The Heritage Conservation program most recently participated in the 2014 HALS Challenge on behalf of the Arizona Chapter of ASLA. Each year the National Park Service provides a theme under which contestants operate. This year’s challenge was Landscapes of the New Deal in which the class conducted documentation based on national (HALS) standards for Tumacácori National Historical Park, The Tucson Plant Material Center, and Colossal Cave Mountain Park.  These three projects were submitted along with four others documenting New Deal landscapes located throughout Arizona.

Under the direction of president Franklin Delanor Roosevelt, the New Deal sought to alleviate the destitution of the Great Depression through a series of domestic programs between 1933 and 1938. During this time, many locations in Arizona were being given distinction as national landmarks and improved in a manner befitting such recognition. One such location, the Tumacácori National Historical Park, was documented by a team of students led by Helen Erickson. Tumacácori was originally a mission church constructed by Jesuits in the 18th Century and became a national monument in 1908. During the New Deal Era, a visitor center, garden, entrance, barrier wall, archeological excavations, and landscaping were completed. The team’s report included maps, sketches, and a general inventory of landscape features, accomplishing the HALS goal of making landscapes visible and of equal historical significance with the architectural and archeological resources of Tumacácori and sites like it.

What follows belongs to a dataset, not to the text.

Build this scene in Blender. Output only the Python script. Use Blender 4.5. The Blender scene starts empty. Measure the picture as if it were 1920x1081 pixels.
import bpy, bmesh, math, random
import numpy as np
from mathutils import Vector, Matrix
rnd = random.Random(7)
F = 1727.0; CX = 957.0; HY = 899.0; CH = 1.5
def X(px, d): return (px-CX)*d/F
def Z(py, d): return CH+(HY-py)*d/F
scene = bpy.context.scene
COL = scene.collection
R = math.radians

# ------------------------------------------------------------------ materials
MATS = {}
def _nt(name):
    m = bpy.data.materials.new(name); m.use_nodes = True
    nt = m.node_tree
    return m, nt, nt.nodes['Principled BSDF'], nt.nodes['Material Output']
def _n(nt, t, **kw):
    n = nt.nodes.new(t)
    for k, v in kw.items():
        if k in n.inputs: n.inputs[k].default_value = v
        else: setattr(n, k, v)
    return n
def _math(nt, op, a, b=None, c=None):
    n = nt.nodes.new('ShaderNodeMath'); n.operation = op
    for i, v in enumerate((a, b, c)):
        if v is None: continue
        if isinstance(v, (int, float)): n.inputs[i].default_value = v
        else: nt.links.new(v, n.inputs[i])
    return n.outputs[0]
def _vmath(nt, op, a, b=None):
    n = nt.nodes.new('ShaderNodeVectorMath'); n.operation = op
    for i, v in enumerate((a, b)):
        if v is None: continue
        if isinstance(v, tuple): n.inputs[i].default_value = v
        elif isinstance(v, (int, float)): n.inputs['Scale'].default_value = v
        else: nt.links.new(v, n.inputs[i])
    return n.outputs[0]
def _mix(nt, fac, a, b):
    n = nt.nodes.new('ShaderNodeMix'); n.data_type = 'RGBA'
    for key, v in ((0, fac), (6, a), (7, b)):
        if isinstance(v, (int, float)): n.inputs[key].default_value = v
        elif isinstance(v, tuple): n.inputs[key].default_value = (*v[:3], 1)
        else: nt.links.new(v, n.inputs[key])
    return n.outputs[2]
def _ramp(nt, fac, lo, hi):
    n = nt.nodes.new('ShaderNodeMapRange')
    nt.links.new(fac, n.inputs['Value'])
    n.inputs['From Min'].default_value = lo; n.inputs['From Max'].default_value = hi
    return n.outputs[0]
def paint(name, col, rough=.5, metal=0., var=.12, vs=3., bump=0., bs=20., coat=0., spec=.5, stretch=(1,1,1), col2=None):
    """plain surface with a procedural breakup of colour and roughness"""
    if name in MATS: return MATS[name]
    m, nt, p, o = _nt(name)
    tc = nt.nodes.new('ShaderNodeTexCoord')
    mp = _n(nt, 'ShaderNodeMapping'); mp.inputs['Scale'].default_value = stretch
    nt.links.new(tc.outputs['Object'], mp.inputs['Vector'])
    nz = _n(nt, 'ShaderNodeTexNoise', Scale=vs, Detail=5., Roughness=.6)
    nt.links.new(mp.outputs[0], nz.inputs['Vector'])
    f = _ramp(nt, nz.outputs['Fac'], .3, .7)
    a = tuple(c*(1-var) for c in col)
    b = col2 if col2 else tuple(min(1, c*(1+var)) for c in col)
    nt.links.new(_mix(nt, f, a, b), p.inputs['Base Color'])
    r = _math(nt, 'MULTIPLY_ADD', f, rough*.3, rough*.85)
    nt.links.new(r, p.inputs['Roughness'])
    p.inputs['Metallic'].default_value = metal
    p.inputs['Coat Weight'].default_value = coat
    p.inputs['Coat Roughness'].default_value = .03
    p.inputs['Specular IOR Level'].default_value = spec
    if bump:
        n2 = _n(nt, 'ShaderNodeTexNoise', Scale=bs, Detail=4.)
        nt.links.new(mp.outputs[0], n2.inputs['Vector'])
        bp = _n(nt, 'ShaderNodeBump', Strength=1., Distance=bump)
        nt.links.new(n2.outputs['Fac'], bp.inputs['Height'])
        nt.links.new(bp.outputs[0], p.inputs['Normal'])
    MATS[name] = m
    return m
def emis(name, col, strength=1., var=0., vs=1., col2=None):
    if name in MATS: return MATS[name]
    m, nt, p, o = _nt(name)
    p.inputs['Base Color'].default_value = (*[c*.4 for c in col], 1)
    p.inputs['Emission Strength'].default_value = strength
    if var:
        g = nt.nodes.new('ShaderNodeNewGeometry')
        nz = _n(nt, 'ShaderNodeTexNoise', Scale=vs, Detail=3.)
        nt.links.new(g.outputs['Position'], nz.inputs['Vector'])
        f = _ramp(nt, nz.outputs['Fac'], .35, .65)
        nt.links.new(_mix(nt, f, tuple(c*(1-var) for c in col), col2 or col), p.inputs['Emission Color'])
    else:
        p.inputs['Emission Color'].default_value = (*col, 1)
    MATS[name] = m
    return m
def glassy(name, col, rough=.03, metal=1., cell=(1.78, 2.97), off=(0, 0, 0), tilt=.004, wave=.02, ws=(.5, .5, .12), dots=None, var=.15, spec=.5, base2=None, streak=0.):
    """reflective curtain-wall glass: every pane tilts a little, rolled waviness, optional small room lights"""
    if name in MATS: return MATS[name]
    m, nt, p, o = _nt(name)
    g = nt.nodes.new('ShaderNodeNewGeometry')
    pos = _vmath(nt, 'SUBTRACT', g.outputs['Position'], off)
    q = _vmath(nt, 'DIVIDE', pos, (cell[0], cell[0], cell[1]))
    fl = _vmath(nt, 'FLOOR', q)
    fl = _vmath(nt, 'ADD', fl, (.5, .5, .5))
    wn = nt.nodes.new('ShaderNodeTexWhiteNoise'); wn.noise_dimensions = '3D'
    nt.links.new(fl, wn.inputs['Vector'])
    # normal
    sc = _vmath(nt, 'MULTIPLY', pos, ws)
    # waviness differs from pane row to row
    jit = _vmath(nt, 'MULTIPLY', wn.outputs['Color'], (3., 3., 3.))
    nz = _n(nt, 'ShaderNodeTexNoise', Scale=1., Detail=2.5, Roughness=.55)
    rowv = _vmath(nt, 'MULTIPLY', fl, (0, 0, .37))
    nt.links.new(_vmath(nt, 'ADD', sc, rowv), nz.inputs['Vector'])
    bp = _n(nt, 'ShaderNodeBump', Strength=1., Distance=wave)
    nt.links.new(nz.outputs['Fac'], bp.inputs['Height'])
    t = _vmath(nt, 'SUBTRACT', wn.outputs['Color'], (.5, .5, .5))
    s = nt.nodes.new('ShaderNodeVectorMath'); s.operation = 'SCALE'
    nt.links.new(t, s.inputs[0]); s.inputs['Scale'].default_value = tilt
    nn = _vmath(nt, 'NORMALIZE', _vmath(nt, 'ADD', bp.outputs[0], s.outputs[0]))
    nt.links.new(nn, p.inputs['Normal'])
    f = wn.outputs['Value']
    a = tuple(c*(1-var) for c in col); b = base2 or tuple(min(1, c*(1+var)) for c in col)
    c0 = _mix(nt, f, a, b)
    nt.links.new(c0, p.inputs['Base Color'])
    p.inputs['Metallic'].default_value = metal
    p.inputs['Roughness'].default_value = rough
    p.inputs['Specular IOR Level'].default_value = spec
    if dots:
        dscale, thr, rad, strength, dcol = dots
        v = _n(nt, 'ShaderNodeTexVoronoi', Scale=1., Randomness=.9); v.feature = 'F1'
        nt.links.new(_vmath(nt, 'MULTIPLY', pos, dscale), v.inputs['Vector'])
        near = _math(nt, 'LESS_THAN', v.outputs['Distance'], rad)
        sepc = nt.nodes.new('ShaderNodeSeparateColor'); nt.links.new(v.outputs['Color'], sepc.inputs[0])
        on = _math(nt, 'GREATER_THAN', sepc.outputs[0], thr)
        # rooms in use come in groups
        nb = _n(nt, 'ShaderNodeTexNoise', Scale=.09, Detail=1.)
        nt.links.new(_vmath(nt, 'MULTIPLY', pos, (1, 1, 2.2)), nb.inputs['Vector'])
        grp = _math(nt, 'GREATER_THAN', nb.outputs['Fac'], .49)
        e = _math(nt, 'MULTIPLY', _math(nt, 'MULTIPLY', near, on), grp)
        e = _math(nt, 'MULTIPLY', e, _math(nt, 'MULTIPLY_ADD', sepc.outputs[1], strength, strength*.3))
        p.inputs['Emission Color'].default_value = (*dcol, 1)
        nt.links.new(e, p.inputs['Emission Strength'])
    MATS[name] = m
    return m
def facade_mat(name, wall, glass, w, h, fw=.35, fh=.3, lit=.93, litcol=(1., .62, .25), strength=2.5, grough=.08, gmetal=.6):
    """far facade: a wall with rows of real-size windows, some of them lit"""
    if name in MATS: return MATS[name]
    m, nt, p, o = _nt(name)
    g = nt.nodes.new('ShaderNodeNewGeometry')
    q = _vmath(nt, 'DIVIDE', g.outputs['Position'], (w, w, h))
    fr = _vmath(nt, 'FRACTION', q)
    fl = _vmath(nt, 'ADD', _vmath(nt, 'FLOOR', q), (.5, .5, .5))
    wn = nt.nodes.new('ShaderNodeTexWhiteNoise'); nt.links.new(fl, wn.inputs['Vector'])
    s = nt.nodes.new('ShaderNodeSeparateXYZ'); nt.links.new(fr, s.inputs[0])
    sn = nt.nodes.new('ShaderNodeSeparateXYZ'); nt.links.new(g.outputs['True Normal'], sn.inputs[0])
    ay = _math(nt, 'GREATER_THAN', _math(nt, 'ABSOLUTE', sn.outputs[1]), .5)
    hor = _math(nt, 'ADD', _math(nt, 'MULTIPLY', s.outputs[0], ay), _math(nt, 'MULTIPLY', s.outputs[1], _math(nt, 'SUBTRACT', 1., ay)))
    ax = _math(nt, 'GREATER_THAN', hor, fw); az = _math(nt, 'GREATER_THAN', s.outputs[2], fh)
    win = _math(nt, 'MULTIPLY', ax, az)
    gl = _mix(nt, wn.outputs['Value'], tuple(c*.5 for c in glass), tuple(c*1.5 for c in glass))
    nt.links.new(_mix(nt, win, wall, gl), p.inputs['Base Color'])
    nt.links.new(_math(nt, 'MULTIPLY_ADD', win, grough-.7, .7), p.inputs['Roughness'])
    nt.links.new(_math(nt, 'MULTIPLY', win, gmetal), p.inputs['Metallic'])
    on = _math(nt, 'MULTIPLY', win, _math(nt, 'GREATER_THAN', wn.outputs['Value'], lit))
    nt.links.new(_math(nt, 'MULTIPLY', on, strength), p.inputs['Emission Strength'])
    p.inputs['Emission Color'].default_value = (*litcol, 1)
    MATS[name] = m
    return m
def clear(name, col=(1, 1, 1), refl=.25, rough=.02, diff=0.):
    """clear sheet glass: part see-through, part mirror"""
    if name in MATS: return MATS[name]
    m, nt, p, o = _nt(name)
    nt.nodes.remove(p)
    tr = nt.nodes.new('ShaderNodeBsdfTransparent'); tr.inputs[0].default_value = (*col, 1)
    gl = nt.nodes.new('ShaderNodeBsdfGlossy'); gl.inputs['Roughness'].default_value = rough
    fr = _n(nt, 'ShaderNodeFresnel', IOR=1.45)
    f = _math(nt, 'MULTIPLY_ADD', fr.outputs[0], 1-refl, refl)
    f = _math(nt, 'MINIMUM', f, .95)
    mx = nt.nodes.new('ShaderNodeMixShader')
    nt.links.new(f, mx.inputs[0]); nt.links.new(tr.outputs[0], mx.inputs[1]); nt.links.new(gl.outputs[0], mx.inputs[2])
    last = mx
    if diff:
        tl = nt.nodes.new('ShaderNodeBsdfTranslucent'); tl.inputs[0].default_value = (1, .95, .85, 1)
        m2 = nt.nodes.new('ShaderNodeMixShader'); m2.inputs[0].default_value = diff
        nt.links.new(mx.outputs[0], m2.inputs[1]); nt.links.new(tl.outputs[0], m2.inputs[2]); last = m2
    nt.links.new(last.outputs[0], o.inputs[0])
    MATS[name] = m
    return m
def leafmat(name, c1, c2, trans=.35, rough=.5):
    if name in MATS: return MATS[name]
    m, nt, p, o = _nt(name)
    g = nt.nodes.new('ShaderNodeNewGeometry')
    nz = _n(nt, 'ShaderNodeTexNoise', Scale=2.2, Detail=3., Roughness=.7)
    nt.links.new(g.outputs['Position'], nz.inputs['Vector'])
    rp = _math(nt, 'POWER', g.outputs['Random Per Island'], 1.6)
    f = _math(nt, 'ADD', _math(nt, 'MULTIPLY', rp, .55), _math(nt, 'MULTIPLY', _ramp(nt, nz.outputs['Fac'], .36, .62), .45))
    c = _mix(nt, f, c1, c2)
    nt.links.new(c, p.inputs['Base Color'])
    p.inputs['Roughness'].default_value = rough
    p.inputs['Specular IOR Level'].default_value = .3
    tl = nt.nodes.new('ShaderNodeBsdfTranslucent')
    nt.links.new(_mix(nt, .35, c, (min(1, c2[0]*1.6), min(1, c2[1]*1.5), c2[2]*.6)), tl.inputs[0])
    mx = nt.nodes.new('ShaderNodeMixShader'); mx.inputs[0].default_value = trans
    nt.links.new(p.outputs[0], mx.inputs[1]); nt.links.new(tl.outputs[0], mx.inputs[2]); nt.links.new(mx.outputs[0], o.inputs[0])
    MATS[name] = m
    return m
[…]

The teams compiled seven total submissions, a number which earned them Honorable Mention at this year's competition awards ceremony. All of this year’s projects are now housed and protected at the Library of Congress in Washington, D.C. Bri Lehman, an MLA candidate highlighted her project, “The nomination I worked on was for Colossal Cave Mountain Park, which is located just southeast of Tucson in Vail. This park was built by the Civilian Conservation Corps (CCC) during the Great Depression, and was one of the only caves that was a part of the work done by the CCC around the country.” The value of these contributions to historical record is not lost on Bri. “For me, it was important to participate in this nomination process because it familiarized me with exactly what is required in order to complete these nomination forms, and really underscored the magnitude of documenting these landscapes before they disappear.”

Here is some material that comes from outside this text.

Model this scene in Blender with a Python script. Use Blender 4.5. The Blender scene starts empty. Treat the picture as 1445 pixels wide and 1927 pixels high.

The Arizona HALS team will continue to work in partnership with students from all over the state; they look to expand their volunteer opportunities to Northern Arizona University very soon. "The relationship between historical landscapes and sustainability is starting to become more and more important," Helen Erickson said. "Training students to understand them as inextricably linked allows them to see things they wouldn't see otherwise."

R. Brooks Jeffery expanded on the competition, “The HALS documentation challenge has been a great opportunity for our Heritage Conservation students to compete – and succeed – nationally against established professionals.  This experience prepares them to enter the profession with confidence and contribute to an exciting tradition of competition success at the UofA.” 

UA Students combined strengths with their AZ Chapter of ASLA counterparts from Arizona State University. The ASU students were led by Phoenix-area landscape architects Jim Coffman, Caryn Logan-Heaps, and Aaron Allen. Congratulations to UA Students Ismat Ayman Abdulhamid, Jeff Braun, Megan Brooks, Caitlin Brown, Alexis Cardenas, Rebecca Caroli, Cannon Daughtrey, Jonathan Dugan, Allison Dunn, Elondra Ome Eichenberger, Cristina Urias Espinoza, Starr Herr-Cardillo, Brianna Lehman, Steven Santillan, Stephanie Stiscia, and Cortney West, whose diligent efforts for R. Brooks Jeffery’s class garnered them such high praise at the 2014 HALS Challenge awards ceremony.